Start

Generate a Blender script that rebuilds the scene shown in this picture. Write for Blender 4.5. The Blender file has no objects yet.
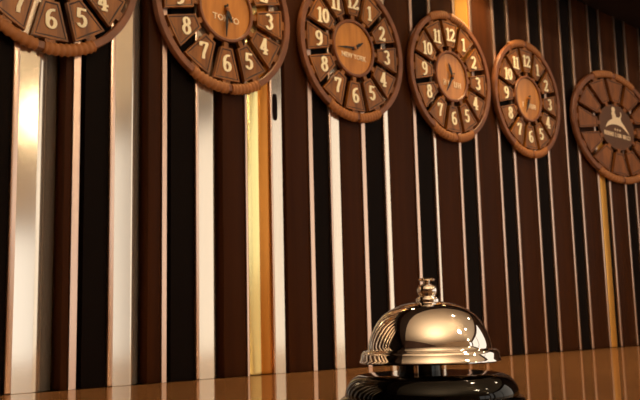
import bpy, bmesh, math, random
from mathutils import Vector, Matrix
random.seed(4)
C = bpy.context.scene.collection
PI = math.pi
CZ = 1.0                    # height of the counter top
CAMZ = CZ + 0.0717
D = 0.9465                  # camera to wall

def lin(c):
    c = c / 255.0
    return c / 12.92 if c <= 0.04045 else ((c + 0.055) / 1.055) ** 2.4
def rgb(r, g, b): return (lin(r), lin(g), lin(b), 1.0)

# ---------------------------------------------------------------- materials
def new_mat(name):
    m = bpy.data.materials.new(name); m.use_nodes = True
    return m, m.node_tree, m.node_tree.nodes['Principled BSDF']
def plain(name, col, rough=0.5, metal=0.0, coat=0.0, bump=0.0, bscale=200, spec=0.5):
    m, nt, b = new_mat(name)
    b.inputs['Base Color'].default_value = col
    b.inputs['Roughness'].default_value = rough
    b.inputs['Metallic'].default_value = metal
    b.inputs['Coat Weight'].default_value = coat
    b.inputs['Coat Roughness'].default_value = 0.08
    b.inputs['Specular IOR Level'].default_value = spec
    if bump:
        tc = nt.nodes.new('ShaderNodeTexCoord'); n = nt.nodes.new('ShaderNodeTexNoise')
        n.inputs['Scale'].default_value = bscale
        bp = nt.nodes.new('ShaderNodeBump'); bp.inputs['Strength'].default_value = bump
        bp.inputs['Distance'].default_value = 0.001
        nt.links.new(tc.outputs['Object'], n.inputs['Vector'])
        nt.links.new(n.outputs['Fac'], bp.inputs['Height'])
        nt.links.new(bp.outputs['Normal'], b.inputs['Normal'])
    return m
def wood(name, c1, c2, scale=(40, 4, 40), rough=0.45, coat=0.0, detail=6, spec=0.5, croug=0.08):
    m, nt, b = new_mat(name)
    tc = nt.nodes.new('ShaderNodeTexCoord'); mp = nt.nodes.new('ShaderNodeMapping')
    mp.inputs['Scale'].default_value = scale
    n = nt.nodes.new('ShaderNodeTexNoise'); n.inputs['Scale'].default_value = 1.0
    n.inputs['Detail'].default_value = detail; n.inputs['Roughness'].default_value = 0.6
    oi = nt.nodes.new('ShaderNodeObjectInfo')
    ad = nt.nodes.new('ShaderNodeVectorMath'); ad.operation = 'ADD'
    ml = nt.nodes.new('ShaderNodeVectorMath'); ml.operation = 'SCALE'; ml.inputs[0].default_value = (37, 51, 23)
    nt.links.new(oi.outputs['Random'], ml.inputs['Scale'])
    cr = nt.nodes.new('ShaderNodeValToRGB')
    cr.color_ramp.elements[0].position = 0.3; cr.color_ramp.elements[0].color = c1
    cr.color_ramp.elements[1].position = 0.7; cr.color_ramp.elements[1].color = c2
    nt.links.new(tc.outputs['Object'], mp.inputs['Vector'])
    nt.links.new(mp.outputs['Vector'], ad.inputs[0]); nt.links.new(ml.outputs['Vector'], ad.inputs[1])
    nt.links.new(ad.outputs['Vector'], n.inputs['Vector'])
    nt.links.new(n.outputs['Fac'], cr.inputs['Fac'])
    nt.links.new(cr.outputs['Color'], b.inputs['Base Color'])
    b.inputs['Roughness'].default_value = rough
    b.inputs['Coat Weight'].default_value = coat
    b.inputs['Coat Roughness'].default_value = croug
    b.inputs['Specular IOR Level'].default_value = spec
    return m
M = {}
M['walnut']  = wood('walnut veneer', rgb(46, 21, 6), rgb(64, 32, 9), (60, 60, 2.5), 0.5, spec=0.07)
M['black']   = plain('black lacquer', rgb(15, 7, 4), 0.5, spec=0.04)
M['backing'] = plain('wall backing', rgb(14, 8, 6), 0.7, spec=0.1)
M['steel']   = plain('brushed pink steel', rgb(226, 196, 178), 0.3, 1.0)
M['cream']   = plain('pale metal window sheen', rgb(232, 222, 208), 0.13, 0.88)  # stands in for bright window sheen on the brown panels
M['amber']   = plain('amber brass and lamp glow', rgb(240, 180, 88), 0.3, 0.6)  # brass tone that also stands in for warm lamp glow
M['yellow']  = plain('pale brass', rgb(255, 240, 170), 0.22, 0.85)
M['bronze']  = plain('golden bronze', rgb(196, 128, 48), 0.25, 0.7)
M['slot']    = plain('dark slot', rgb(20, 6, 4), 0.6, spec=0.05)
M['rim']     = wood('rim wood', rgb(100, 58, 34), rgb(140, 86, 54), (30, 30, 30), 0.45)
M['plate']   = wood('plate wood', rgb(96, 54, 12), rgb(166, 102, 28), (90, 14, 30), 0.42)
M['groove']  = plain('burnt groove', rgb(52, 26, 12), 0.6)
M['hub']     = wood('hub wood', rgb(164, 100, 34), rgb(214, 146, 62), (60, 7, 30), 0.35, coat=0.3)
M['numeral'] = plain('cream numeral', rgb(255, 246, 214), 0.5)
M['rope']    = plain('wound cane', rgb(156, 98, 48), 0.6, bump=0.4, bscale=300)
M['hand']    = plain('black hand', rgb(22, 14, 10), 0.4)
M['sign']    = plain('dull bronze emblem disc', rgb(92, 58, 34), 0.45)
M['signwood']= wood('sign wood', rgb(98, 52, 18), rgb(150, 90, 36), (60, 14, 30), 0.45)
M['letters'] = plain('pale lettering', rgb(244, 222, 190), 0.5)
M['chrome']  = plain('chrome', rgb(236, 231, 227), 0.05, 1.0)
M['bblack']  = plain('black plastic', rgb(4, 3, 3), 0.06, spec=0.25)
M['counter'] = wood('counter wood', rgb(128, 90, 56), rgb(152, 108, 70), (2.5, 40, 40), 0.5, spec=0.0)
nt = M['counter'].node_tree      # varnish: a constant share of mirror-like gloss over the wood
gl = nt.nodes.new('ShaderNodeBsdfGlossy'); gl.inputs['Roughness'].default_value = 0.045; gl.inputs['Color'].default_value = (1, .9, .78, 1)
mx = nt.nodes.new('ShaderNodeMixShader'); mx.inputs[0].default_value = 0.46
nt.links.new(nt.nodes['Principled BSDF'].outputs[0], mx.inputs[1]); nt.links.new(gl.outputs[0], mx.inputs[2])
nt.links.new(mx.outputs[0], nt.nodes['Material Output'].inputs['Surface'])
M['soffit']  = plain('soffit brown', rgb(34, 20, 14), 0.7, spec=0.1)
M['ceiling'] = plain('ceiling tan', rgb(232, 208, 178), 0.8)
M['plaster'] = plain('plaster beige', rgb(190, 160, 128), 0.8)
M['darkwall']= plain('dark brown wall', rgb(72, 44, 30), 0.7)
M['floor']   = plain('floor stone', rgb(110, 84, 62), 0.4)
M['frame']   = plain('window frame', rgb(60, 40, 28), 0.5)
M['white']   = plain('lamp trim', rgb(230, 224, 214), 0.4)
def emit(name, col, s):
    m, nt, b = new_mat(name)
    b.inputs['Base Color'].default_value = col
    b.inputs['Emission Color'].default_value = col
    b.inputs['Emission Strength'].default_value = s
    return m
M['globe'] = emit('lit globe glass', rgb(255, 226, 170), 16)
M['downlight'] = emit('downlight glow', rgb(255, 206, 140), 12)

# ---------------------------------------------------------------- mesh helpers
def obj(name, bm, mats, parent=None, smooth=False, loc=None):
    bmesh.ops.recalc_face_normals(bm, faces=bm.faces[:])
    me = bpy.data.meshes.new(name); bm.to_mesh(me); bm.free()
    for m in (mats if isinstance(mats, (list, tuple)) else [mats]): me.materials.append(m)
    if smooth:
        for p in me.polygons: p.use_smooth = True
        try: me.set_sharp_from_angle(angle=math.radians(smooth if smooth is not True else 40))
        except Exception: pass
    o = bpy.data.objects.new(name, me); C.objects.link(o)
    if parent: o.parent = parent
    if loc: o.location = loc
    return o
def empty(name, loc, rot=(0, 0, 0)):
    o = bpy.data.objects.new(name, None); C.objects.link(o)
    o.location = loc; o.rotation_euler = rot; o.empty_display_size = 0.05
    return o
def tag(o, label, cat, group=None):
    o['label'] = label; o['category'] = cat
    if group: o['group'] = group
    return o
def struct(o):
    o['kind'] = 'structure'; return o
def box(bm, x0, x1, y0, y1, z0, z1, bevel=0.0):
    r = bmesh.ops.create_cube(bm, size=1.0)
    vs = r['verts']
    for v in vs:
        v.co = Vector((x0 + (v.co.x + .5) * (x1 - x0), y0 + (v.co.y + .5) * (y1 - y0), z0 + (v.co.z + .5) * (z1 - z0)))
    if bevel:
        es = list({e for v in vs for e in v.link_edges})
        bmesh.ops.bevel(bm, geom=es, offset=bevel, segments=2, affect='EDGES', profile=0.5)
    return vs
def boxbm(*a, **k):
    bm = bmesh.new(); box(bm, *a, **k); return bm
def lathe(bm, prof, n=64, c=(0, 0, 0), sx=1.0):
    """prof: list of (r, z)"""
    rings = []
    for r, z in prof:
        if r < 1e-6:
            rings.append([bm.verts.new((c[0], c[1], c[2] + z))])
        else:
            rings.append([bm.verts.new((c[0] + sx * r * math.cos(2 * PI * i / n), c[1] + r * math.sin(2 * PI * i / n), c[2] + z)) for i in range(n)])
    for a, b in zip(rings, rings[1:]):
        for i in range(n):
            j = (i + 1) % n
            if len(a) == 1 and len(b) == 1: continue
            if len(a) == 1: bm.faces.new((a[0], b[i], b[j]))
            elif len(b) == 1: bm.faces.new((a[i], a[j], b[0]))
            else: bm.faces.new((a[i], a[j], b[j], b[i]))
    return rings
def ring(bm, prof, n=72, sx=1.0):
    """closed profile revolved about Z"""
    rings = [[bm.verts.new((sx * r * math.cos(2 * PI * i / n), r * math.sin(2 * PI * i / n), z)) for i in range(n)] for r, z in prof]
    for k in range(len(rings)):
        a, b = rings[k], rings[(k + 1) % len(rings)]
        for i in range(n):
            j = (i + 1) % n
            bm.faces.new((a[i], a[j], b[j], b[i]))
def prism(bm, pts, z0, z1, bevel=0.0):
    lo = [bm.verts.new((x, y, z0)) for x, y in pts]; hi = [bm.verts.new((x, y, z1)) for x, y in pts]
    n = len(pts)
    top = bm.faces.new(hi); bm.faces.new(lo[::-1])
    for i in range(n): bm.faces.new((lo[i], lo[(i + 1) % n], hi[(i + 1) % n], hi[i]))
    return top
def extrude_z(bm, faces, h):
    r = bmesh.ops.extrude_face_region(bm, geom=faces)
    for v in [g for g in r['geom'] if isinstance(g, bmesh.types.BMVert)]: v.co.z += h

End

• [Your instructions]: Leave out the pictures. Transcribe only the lines above, from the first through the one that contains "def rgb(r, g, b): return".

• [Solution to the problem]:
Generate a Blender script that rebuilds the scene shown in this picture. Write for Blender 4.5. The Blender file has no objects yet.
import bpy, bmesh, math, random
from mathutils import Vector, Matrix
random.seed(4)
C = bpy.context.scene.collection
PI = math.pi
CZ = 1.0                    # height of the counter top
CAMZ = CZ + 0.0717
D = 0.9465                  # camera to wall

def lin(c):
    c = c / 255.0
    return c / 12.92 if c <= 0.04045 else ((c + 0.055) / 1.055) ** 2.4
def rgb(r, g, b): return (lin(r), lin(g), lin(b), 1.0)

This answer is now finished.